A dry irrigation ditch, brown, lined with trees and homes and a horse corral

An irrigation ditch in Alameda, on Albuquerque north end, awaiting first water. February 2024

I feel this morning a bit like a kid watching the NORAD map of Santa on his global travels, as I hit “reload” on the Middle Rio Grande Conservancy District’s new gaging data page.

The district opened the diversion gates early this morning at Cochiti Dam, at the head of what we call New Mexico’s “Middle Rio Grande Valley.”

As I write, the water’s made it through old Spanish colonial village of Peña Blanca and onto Kewa Pueblo, the Native American community that has lived there from time immemorial.

I spent yesterday on a leisurely bike ride up the valley with a friend, starting at downtown Albuquerque and following a mix of ditchbanks and Guadalupe Trail, road that stops and starts and zigs and zags in an urban design – “undesign?” – well suited to leisurely rides.

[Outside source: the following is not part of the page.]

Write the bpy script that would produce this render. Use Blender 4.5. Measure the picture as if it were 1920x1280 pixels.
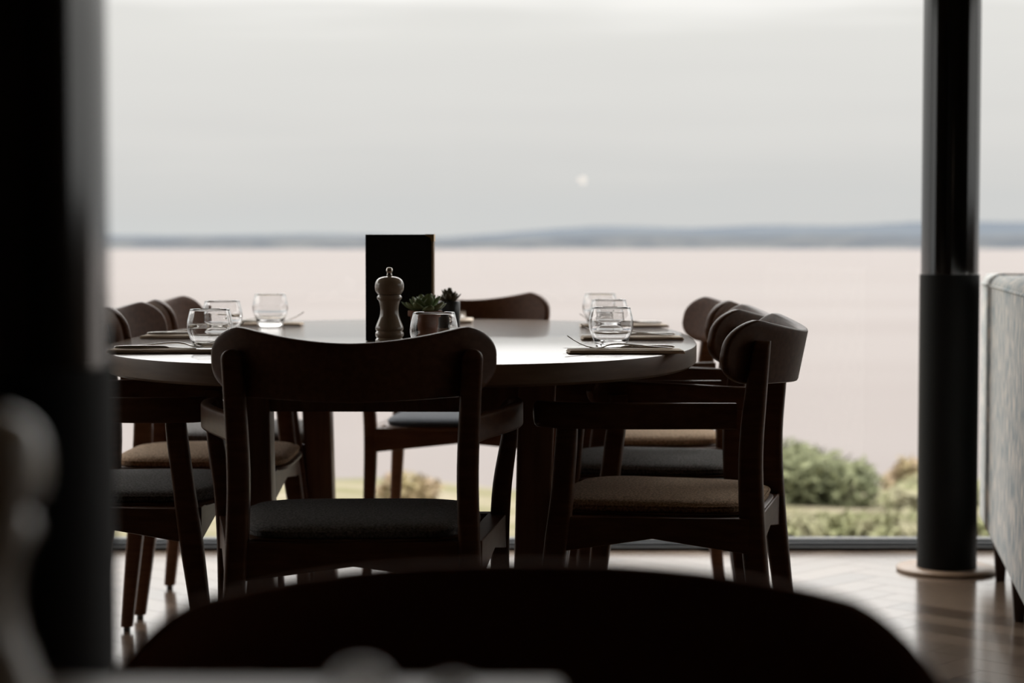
import bpy, bmesh, math, random
from mathutils import Vector, Matrix
random.seed(7)
for o in list(bpy.data.objects): bpy.data.objects.remove(o)
PI = math.pi
scn = bpy.context.scene
COL = scn.collection

# ------------------------------------------------------------------ camera, world, exposure
CAM_H = 0.96
cam_d = bpy.data.cameras.new('camera'); cam = bpy.data.objects.new('camera', cam_d); COL.objects.link(cam)
cam.location = (0, 0, CAM_H)
cam.rotation_euler = (math.radians(90 - 2.79), 0, 0)
cam_d.lens = 70.0; cam_d.sensor_width = 36.0; cam_d.clip_start = 0.05; cam_d.clip_end = 40000
cam_d.dof.use_dof = True; cam_d.dof.focus_distance = 3.72; cam_d.dof.aperture_fstop = 3.6
scn.camera = cam
scn.view_settings.view_transform = 'Standard'; scn.view_settings.look = 'None'
scn.view_settings.gamma = 1; scn.view_settings.use_curve_mapping = False
scn.view_settings.exposure = 0.0

world = bpy.data.worlds.new('overcast_sky'); scn.world = world; world.use_nodes = True
W = world.node_tree; W.nodes.clear()
def wn(t, **k):
    n = W.nodes.new(t)
    for a, b in k.items(): setattr(n, a, b)
    return n
wout = wn('ShaderNodeOutputWorld'); wbg = wn('ShaderNodeBackground'); wtc = wn('ShaderNodeTexCoord')
wsep = wn('ShaderNodeSeparateXYZ'); wmap = wn('ShaderNodeMapping'); wnoi = wn('ShaderNodeTexNoise')
wramp = wn('ShaderNodeValToRGB'); wadd = wn('ShaderNodeMath', operation='MULTIPLY_ADD')
wmix = wn('ShaderNodeMix', data_type='RGBA', blend_type='MULTIPLY')
wmap.inputs['Scale'].default_value = (2.2, 2.2, 26)
wnoi.inputs['Scale'].default_value = 2.4; wnoi.inputs['Detail'].default_value = 3; wnoi.inputs['Roughness'].default_value = .45
W.links.new(wtc.outputs['Generated'], wsep.inputs[0]); W.links.new(wtc.outputs['Generated'], wmap.inputs[0])
W.links.new(wmap.outputs[0], wnoi.inputs['Vector'])
wadd.inputs[1].default_value = 0.05; wadd.inputs[2].default_value = -0.025
W.links.new(wnoi.outputs['Fac'], wadd.inputs[0])
wsum = wn('ShaderNodeMath', operation='ADD')
W.links.new(wsep.outputs['Z'], wsum.inputs[0]); W.links.new(wadd.outputs[0], wsum.inputs[1])
W.links.new(wsum.outputs[0], wramp.inputs[0])
def s2l(r, g, b):
    f = lambda c: (c/255/12.92) if c/255 <= .04045 else ((c/255+.055)/1.055)**2.4
    return (f(r), f(g), f(b), 1)
rmp = wramp.color_ramp
rmp.elements[0].position = 0.0; rmp.elements[0].color = s2l(214, 216, 215)
rmp.elements[1].position = 1.0; rmp.elements[1].color = (5.8, 5.7, 5.5, 1)
for p, c in ((.010, s2l(213, 214, 213)), (.028, s2l(216, 216, 214)), (.055, s2l(224, 223, 220)), (.11, s2l(233, 232, 228)), (.2, (1.9, 1.87, 1.82, 1)), (.4, (4.2, 4.1, 4.0, 1))):
    e = rmp.elements.new(p); e.color = c
W.links.new(wramp.outputs[0], wbg.inputs[0]); wbg.inputs[1].default_value = 1.0
W.links.new(wbg.outputs[0], wout.inputs[0])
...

We spent a good stretch of the ride on the Griegos Drain, built in the 1930s to drain the swamps that were making the valley increasingly ill-suited to modernity. The upper end of the ride took us straight up the old flood path that the river would have taken in high flow years, before the community came together to build levees and drains and the consolidated irrigation system we’d been riding, things that made modern Albuquerque possible.

I love this moment of promise. Here’s the final two paragraphs of our forthcoming book.

Joey Trujillo, manager of a team of Conservancy District ditchriders, a product of Albuquerque’s South Valley who grew up playing in ditches and now managed them, stood next to a newly flowing Albuquerque Main canal one March day in the early 2000s, describing the joy of watching the arrival of the first water of spring. The swamps and the flood menace were one that warm spring day. The trees bore the promise of spring, buds not yet green, as the dry ditch took its first drink.

It’s like you can feel the valley breathing in, he said.


  1. John:

    Nice post. It is truly a miraculous time. My baby oak tree has a nascent trunk six inches tall and two new leaves. I never cease marvel at the sequence of event that led to life on a barren piece of Rock formed from absolutely nothing.


  2. We are indeed fortunate to live in a place where old ways of living give us meaning to the changing seasons. I agree about feeling the land breathe. This a real phenomenon.